Union leaders who are up to their neck in New Labour denounced Alex Salmond at the Edinburgh rally and at local picket lines – rightly demanding that he stop getting into bed with Donald Trump and the bankers and start siding with the council workers. Matt Smith, UNISON’s Scottish secretary, called on Salmond to “protect that other great Scottish institution, local government, in the way he has declared he wants to protect HBOS.”

All good stuff, which highlights the need to pound the SNP government into conceding extra funding for a decent pay settlement. But aside from the rank hypocrisy of Labour politicians and their trade union loyalists denouncing the under-funding by the SNP – after decades of under-funding, vicious cuts, privatisation and anti-trade unionism from New Labour at council, Holyrood and Westminster levels - this does also put New Labour council leaders on the spot. Let them put their money where their mouths are, take a clear public stand beside the unions and fight for the unions’ full, modest claim for 5 per cent or £1,000, whichever is the greater.
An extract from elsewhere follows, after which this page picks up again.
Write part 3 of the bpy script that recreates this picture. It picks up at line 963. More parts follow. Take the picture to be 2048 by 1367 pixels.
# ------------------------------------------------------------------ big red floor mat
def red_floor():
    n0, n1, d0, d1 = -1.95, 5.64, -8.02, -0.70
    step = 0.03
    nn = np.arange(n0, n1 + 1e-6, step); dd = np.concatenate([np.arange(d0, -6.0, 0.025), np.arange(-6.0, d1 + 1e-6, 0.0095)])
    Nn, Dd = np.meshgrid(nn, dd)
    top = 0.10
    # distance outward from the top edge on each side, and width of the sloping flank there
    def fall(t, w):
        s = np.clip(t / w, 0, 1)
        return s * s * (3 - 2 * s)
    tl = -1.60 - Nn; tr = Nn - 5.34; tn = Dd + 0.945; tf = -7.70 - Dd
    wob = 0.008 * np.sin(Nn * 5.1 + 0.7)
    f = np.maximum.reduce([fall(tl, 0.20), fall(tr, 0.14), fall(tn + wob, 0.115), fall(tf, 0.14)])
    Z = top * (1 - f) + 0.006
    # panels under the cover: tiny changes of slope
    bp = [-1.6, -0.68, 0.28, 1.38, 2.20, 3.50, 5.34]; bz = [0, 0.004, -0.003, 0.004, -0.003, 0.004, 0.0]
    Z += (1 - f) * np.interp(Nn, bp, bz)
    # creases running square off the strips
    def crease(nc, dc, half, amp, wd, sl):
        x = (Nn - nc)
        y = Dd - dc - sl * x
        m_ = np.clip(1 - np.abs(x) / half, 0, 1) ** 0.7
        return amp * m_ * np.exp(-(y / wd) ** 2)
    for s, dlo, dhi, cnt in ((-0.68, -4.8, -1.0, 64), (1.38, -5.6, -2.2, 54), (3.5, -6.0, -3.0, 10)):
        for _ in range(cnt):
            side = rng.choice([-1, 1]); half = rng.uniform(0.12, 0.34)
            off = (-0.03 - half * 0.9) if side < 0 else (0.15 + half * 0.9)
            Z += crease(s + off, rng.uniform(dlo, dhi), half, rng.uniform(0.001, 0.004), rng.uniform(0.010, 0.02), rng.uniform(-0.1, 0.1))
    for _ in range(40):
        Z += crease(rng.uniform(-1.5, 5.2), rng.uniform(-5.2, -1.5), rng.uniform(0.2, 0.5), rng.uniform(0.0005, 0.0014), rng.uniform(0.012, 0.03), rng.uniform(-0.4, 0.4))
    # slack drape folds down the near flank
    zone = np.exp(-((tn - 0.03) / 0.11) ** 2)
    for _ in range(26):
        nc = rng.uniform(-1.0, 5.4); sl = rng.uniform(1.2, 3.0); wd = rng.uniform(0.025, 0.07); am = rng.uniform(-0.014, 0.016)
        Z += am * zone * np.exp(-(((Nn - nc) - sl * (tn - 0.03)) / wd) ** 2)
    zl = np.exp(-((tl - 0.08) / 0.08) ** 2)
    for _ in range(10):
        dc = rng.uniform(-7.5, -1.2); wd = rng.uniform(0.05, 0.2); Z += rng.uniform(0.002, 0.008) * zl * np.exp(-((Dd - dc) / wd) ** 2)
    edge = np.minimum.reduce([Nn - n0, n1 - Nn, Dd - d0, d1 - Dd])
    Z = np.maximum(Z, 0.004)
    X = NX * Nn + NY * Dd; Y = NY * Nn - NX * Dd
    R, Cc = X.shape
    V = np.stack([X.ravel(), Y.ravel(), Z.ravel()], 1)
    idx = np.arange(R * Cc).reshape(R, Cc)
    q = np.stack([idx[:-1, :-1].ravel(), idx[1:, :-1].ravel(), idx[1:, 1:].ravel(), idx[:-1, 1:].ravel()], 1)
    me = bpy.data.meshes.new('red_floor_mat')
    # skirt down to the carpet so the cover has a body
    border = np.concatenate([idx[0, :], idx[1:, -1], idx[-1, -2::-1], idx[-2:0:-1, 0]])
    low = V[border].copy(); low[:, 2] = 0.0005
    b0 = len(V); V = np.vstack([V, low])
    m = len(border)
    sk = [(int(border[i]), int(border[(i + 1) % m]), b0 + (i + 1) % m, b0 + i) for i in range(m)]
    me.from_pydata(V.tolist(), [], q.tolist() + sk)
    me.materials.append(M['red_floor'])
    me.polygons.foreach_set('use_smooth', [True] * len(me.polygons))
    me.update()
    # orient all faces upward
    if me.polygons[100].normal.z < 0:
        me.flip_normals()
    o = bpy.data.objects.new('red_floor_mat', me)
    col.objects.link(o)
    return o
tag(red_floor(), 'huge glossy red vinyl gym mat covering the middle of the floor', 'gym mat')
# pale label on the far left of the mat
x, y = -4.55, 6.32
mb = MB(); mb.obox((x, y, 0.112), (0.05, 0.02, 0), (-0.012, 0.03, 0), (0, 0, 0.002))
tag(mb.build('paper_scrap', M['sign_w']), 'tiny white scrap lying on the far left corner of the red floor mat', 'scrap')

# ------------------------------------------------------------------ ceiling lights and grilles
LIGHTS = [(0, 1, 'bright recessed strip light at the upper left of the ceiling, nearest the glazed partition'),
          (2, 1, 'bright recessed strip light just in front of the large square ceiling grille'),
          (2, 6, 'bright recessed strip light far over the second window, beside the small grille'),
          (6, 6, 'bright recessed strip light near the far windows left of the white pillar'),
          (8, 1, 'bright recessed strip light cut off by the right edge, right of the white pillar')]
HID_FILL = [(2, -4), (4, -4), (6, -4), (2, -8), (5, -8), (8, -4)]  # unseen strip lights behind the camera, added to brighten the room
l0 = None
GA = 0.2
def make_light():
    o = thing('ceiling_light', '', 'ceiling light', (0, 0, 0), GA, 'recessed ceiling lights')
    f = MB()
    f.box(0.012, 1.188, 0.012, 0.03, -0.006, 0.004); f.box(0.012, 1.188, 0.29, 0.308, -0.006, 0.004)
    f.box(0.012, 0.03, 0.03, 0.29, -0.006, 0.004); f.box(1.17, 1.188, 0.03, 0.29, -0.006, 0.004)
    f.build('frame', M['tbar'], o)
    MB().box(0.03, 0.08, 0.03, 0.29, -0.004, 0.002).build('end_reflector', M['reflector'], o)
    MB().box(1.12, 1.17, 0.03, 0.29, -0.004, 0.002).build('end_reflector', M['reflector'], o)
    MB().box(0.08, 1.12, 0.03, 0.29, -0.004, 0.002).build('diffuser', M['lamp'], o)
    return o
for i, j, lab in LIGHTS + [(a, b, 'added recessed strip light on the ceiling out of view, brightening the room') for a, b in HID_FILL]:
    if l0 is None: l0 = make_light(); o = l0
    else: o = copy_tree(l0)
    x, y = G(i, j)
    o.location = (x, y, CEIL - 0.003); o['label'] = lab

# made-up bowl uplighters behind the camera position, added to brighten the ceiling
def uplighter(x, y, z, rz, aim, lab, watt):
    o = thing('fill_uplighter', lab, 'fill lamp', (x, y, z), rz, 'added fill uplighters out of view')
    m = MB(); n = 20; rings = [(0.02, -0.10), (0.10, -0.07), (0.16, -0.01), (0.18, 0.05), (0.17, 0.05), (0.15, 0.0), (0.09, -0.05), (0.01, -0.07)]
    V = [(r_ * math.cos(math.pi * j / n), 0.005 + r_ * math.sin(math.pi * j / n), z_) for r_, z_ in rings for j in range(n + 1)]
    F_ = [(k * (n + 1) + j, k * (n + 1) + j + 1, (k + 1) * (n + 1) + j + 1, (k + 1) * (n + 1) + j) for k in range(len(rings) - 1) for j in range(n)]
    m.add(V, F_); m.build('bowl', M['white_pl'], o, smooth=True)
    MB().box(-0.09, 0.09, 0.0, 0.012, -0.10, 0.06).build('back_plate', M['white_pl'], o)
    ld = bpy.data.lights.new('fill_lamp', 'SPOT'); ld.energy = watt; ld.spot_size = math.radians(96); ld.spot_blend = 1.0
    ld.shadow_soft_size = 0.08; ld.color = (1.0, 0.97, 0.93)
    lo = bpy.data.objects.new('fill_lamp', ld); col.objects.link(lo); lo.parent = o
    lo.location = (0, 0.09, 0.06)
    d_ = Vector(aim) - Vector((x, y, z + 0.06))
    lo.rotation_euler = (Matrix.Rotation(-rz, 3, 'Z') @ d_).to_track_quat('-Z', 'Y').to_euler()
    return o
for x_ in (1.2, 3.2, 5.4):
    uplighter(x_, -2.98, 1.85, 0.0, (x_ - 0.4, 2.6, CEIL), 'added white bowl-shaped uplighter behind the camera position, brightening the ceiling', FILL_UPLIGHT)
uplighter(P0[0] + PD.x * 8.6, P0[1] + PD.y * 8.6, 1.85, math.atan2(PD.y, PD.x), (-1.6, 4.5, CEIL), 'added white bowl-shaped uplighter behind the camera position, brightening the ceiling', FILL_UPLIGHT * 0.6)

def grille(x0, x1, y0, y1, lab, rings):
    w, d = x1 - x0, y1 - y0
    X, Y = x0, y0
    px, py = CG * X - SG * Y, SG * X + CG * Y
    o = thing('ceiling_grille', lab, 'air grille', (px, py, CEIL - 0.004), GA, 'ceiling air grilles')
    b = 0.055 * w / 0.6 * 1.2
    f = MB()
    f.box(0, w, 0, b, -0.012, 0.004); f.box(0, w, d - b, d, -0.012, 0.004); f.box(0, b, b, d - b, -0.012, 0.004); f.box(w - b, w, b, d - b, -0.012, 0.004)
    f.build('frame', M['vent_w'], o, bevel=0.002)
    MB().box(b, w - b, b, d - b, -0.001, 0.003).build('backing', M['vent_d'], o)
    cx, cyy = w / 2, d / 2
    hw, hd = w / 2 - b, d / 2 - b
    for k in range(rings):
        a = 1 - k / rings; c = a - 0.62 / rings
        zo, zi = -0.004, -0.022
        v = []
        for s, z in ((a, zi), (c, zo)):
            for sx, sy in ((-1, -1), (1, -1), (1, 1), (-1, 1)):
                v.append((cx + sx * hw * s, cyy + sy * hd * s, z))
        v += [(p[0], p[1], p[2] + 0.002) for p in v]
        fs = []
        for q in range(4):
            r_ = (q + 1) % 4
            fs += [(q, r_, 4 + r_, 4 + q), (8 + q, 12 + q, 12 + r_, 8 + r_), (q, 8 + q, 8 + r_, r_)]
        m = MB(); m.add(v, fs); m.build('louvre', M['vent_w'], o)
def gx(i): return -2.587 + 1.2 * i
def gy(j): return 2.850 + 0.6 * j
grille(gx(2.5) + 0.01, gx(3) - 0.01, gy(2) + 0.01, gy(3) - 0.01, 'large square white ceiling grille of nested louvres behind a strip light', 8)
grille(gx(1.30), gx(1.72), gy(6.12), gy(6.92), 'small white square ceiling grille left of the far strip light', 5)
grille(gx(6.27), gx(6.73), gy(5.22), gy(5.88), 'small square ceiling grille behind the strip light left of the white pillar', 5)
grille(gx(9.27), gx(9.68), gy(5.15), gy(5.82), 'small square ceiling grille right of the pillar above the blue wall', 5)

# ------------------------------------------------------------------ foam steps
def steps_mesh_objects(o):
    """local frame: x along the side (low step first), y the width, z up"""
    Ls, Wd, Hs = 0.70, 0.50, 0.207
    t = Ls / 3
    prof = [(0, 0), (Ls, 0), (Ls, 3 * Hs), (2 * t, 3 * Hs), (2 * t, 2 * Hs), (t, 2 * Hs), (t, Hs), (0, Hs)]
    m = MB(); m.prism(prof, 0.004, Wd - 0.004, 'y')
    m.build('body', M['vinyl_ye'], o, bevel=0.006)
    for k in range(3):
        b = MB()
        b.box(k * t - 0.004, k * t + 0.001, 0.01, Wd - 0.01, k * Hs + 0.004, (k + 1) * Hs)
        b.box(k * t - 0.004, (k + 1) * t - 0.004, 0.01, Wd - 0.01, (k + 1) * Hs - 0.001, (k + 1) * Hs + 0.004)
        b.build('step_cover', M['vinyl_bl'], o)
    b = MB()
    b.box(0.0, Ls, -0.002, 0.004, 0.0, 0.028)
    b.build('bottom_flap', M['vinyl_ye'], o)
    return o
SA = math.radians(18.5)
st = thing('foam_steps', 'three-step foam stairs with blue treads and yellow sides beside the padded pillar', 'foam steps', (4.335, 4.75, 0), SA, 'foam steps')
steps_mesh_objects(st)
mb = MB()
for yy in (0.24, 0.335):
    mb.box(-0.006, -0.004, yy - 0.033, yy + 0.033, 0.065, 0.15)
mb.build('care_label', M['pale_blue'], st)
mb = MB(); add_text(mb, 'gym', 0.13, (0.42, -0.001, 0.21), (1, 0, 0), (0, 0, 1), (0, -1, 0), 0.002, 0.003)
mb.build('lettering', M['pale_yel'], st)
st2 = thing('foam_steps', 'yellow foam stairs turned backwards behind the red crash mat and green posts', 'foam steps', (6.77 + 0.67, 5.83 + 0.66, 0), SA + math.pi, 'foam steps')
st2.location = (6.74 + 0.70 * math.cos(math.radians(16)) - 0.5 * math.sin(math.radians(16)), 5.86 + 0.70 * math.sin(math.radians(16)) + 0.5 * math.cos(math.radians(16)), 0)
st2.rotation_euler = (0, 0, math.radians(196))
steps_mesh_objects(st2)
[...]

The Scottish Socialist Party has consistently fought for funding off Holyrood and Westminster, Labour and SNP governments, to match the unions’ attempts to catch up with inflation. We have advocated inside the council unions that members who are not on selective strike action this month should be consciously involved in lobbies of local council meetings all over Scotland; pickets and delegations to councillors’ surgeries to enlist their support or expose their lack of support; and for the selective strike action to target council leaders’ areas, to help bring home to the public in their wards just what this battle is about.

Alongside the current ballot of 250,000 civil service workers for strikes against pay cuts, the besieged governments of Labour and the SNP can and must be forced into conceding decent pay through a mighty combination of industrial and political action. And if the October month of action still doesn’t shift them, further escalation may be needed, including national all-out strikes for more than one day.